Steiner habe sich zu vielen Themen – Medizin, Religion, Bildung – geäußert, oft auf Nachfragen hin, erklärt Mohr. Auch der Inhalt des „Landwirtschaftlichen Kurses“ stammt aus einem Vortrag von Steiner, gehalten 1924 bei Breslau, dem heute polnischen Wrocław.

Ergänzt werden die Texte des Begründers der Anthroposophie durch jede Menge Sekundärliteratur. „Gemeinsam Bewegen – Eurythmie für Arbeits- und Teamkultur“ heißt ein Buch. „Es gibt tatsächlich Anleitungen, wie die Buchstaben aussehen“, sagt Mohr und zeigt schwungvoll das A und das B.

Auch die Auswahl der Bilder- und Jugendbücher – „Der geheime Garten“, „Momo“, „Die unendliche Geschichte“ – wurde vor dem anthroposophischen Hintergrund getroffen. „Für diese Vorauswahl sind die Kunden sehr dankbar“, weiß Mohr.

Zur Buchhandlung haben sie ihre selbst gefilzten Tiere gebracht

In der Waldorfpädagogik drücke sich das anthroposophische Menschenbild in dem Versuch aus, der seelischen Entwicklung des Kindes zu entsprechen.
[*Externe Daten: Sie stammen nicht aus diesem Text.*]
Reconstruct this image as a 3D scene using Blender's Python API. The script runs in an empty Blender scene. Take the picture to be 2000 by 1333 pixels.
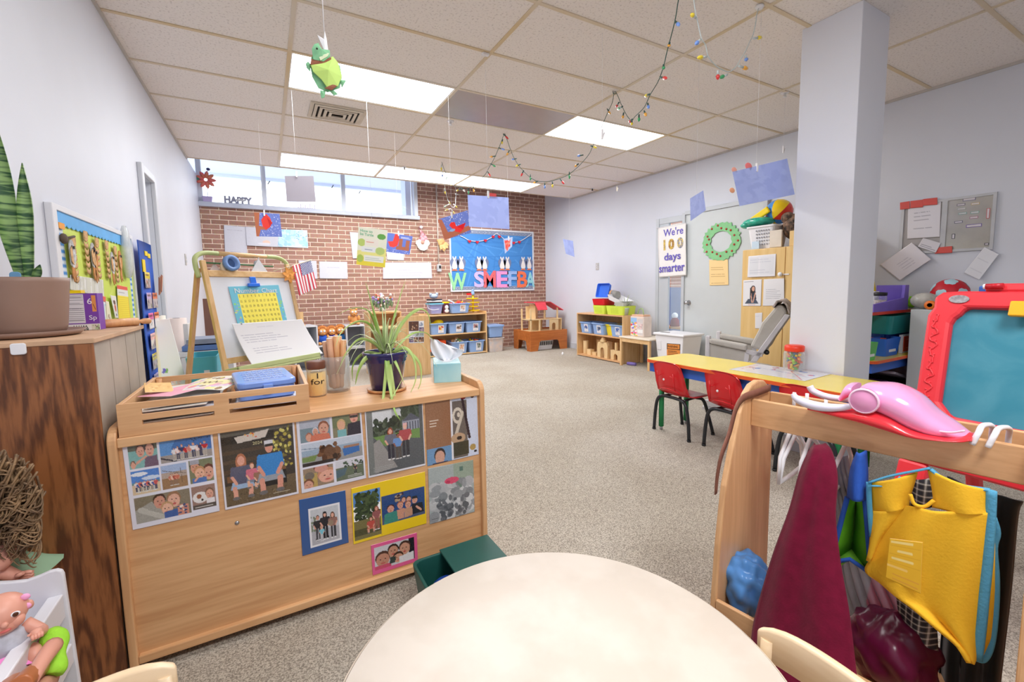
import bpy,math,random
import numpy as np
from mathutils import Vector,Matrix
random.seed(7);RNG = np.random.RandomState(5)
SC = bpy.context.scene;COL = SC.collection
PI = math.pi
CAMP = np.array([0.0,0.0,1.15]);FPX = 855.85;CX = 1003.785;CY = 642.322
YAW,PITCH,ROLL = 0.5115,0.0921,-0.0164
_f = np.array([math.sin(YAW)*math.cos(PITCH),math.cos(YAW)*math.cos(PITCH),-math.sin(PITCH)])
_r0 = np.array([math.cos(YAW),-math.sin(YAW),0.0]);_u0 = np.cross(_r0,_f)
_r = _r0*math.cos(ROLL)+_u0*math.sin(ROLL);_u = np.cross(_r,_f)
def ray(x,y): return _f+_r*(x-CX)/FPX-_u*(y-CY)/FPX
def PX(x,y,v): d = ray(x,y);return Vector(CAMP+d*v/d[0])
def PY(x,y,v): d = ray(x,y);return Vector(CAMP+d*v/d[1])
def PZ(x,y,v=0.0): d = ray(x,y);return Vector(CAMP+d*(v-CAMP[2])/d[2])
def PP(x,y,p0,n):
    d = ray(x,y);n = np.array(n,float);p0 = np.array(p0,float)
    return Vector(CAMP+d*((p0-CAMP)@n)/(d@n))
XL,XR,YB,H = -0.741,5.0,7.55,2.78          # left wall, right wall, brick wall, ceiling
def lin(c):
    c = np.array(c,float)/255.0
    return np.where(c <= .04045,c/12.92,((c+.055)/1.055)**2.4)
MATS = {}
def mat(name,c=(200,200,200),rough=.5,metal=0,var=.06,vs=8.0,c2=None,bump=0,bs=60,alpha=1,trans=0,emit=0,spec=.4,sheen=0,coat=0):
    if name in MATS: return MATS[name]
    m = bpy.data.materials.new(name);m.use_nodes = True;nt = m.node_tree;b = nt.nodes['Principled BSDF']
    L = nt.links.new;l = lin(c)
    tc = nt.nodes.new('ShaderNodeTexCoord')
    if var or c2 is not None:
        n = nt.nodes.new('ShaderNodeTexNoise');n.inputs['Scale'].default_value = vs;n.inputs['Detail'].default_value = 4
        L(tc.outputs['Object'],n.inputs['Vector'])
        r = nt.nodes.new('ShaderNodeValToRGB');L(n.outputs['Fac'],r.inputs['Fac'])
        a = l*(1-var);z = np.minimum(l*(1+var),1) if c2 is None else lin(c2)
        r.color_ramp.elements[0].color = (*a,1);r.color_ramp.elements[1].color = (*z,1)
        r.color_ramp.elements[0].position = .35;r.color_ramp.elements[1].position = .65
        L(r.outputs['Color'],b.inputs['Base Color'])
    else: b.inputs['Base Color'].default_value = (*l,1)
    b.inputs['Roughness'].default_value = rough;b.inputs['Metallic'].default_value = metal
    b.inputs['Specular IOR Level'].default_value = spec
    if sheen: b.inputs['Sheen Weight'].default_value = sheen
    if coat: b.inputs['Coat Weight'].default_value = coat
    if alpha < 1: b.inputs['Alpha'].default_value = alpha
    if trans: b.inputs['Transmission Weight'].default_value = trans;b.inputs['IOR'].default_value = 1.05 if trans < 2 else 1.45
    if emit: b.inputs['Emission Color'].default_value = (*l,1);b.inputs['Emission Strength'].default_value = emit
    if bump:
        n2 = nt.nodes.new('ShaderNodeTexNoise');n2.inputs['Scale'].default_value = bs;n2.inputs['Detail'].default_value = 3
        L(tc.outputs['Object'],n2.inputs['Vector']);bp = nt.nodes.new('ShaderNodeBump');bp.inputs['Strength'].default_value = bump;bp.inputs['Distance'].default_value = .01
        L(n2.outputs['Fac'],bp.inputs['Height']);L(bp.outputs['Normal'],b.inputs['Normal'])
    MATS[name] = m;return m
def wood(name,c,c2,axis='X',sc=6.0,stretch=14.0,rough=.45,fig=1.2,coat=.1):
    if name in MATS: return MATS[name]
    m = bpy.data.materials.new(name);m.use_nodes = True;nt = m.node_tree;b = nt.nodes['Principled BSDF'];L = nt.links.new
    tc = nt.nodes.new('ShaderNodeTexCoord');mp = nt.nodes.new('ShaderNodeMapping');L(tc.outputs['Object'],mp.inputs['Vector'])
    s = [sc*stretch/4]*3;s['XYZ'.index(axis)] = sc/4;mp.inputs['Scale'].default_value = s
    n = nt.nodes.new('ShaderNodeTexNoise');n.inputs['Scale'].default_value = 1.0;n.inputs['Detail'].default_value = 6;n.inputs['Distortion'].default_value = fig
    L(mp.outputs['Vector'],n.inputs['Vector'])
    n2 = nt.nodes.new('ShaderNodeTexNoise');n2.inputs['Scale'].default_value = 5.0;n2.inputs['Detail'].default_value = 3;L(mp.outputs['Vector'],n2.inputs['Vector'])
    mx = nt.nodes.new('ShaderNodeMix');mx.inputs[0].default_value = .35;L(n.outputs['Fac'],mx.inputs[2]);L(n2.outputs['Fac'],mx.inputs[3])
    r = nt.nodes.new('ShaderNodeValToRGB');L(mx.outputs[0],r.inputs['Fac'])
    r.color_ramp.elements[0].color = (*lin(c2),1);r.color_ramp.elements[1].color = (*lin(c),1)
    r.color_ramp.elements[0].position = .36;r.color_ramp.elements[1].position = .6
    L(r.outputs['Color'],b.inputs['Base Color']);b.inputs['Roughness'].default_value = rough;b.inputs['Coat Weight'].default_value = coat
    MATS[name] = m;return m
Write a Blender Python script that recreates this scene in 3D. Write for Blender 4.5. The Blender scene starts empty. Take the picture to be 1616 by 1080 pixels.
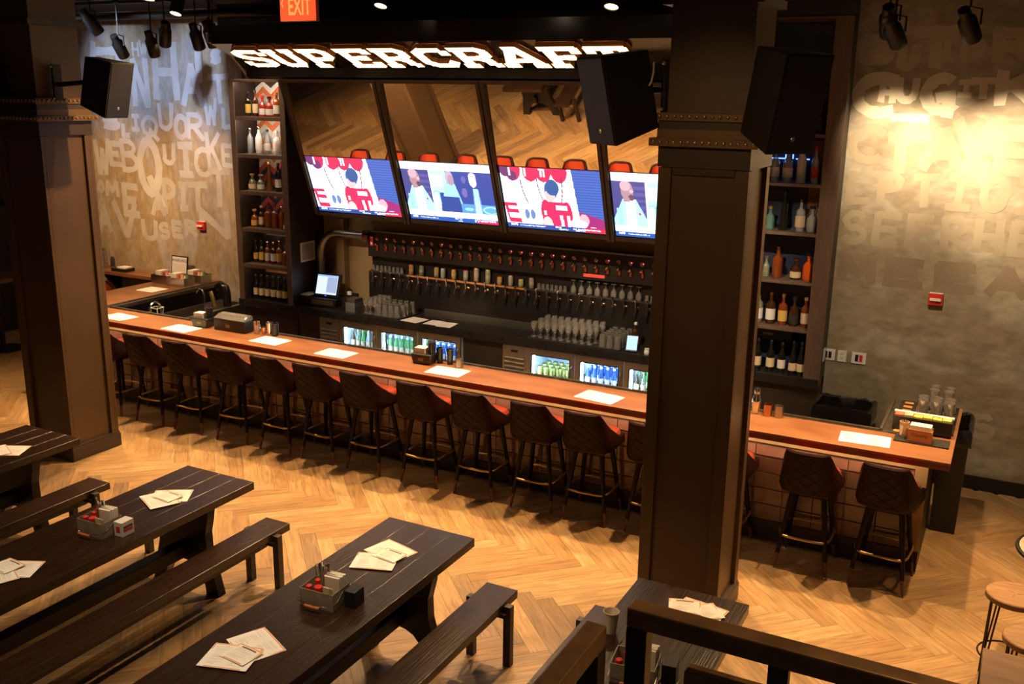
import bpy, math, random
import numpy as np
from mathutils import Vector, Matrix, Quaternion

random.seed(7)
sc = bpy.context.scene
COL = sc.collection
PI = math.pi

# ------------------------------------------------------------------ camera
def make_camera():
    f, yaw, pitch, roll = 1519.5, -0.478539, 0.252455, -0.014755
    fw = Vector((math.sin(yaw)*math.cos(pitch), math.cos(yaw)*math.cos(pitch), -math.sin(pitch)))
    r = Vector((math.cos(yaw), -math.sin(yaw), 0.0))
    d = fw.cross(r)
    c, s = math.cos(roll), math.sin(roll)
    r2 = r*c + d*s
    d2 = d*c - r*s
    m = Matrix(((r2.x, -d2.x, -fw.x), (r2.y, -d2.y, -fw.y), (r2.z, -d2.z, -fw.z))).to_4x4()
    m.translation = Vector((0.0, 0.0, 3.6))
    cd = bpy.data.cameras.new('camera')
    cd.sensor_width = 36.0
    cd.lens = f/1616.0*36.0
    cd.clip_end = 100
    o = bpy.data.objects.new('camera', cd)
    COL.objects.link(o)
    o.matrix_world = m
    sc.camera = o
make_camera()

# ------------------------------------------------------------------ world, exposure, light levels
w = bpy.data.worlds.new('world'); sc.world = w
w.use_nodes = True
w.node_tree.nodes['Background'].inputs[0].default_value = (1.0, 0.72, 0.45, 1)
w.node_tree.nodes['Background'].inputs[1].default_value = 0.028
sc.view_settings.view_transform = 'Standard'
sc.view_settings.look = 'None'
sc.view_settings.gamma = 1.0
sc.view_settings.use_curve_mapping = False
sc.view_settings.exposure = 0.22
sc.cycles.max_bounces = 7
sc.cycles.diffuse_bounces = 3
sc.cycles.glossy_bounces = 4
sc.cycles.transmission_bounces = 5
sc.cycles.transparent_max_bounces = 16
sc.cycles.sample_clamp_indirect = 4.0
sc.cycles.caustics_reflective = False
sc.cycles.caustics_refractive = False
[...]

So werde das Lesen und Schreiben über die Märchenwelt vermittelt.

„Normalerweise wird bei Kindern vor der Einschulung vorrangig auf die körperliche Entwicklung geschaut – Motorik, Zahnwechsel“, sagt Mohr. „In der Seele ist aber noch die Kleinkindzeit präsent, das Leben in einer mystischen Welt.“ Die Buchstaben würden daher im Unterricht in Bilder eingebettet. Steiner hielt seine Gedanken in Büchern wie der „Allgemeinen Menschenkunde“ fest. Auch einen Lehrplan hat er entwickelt. Auch Mohrs zwei Töchter sind auf die Bremer Waldorfschule gegangen, an der die Mutter früher tätig war. „Eine der beiden ist mal für ein Jahr auf eine öffentliche Schule gegangen“, erinnert sich Mohr und lacht auf. „Die Form des Lernens und Klausurenschreibens erschien ihr durch die kurzen Unterrichtseinheiten sehr unökonomisch – und ihr fehlte die Kunst.“

In der Buchhandlung ist die Auswahl an Büchern zu Werken und Basteln entsprechend groß: Ein „Nützliches Knotenbüchlein“ steht neben dem „Taschenmesser Schnitzbuch“ und „Stricken für kleine Kinder“. Zubehör gibt es bei Morgenstern auch gleich dazu. Bunt- und Wachsmalstifte, Filzutensilien, Knüpfstern und Strickpilz liegen in breiten Holzregalen. Es riecht nach Farbe. Auch bereits gefertigtes Spielzeug wie verschiedene Holztiere liegt dort.

Außerdem gibt es die obligatorischen bunten Holzbuchstaben für Kinderzimmertüren, dazu Kunstpostkarten, geschnitzte Holzbilderrahmen und Musikinstrumente. „Kinderharfe und Blockflöte“, sagt Mohr lächelnd – „was eben in der Waldorfschule gebraucht wird“.

Die Wissenschaftlichkeit der Anthroposophie ist umstritten. Vieles sei aber durch die Praxis erfahrbar, sagt Mohr. „Ich habe keine Kenntnisse der höheren Welten, aber ich habe Erfahrungen, sodass ich vielem zustimmen kann.“ Ob das Umwelt- oder Menschenbild betreffend – „was durch Steiner in die Welt gekommen ist, ist einfach ganz viel Positives“.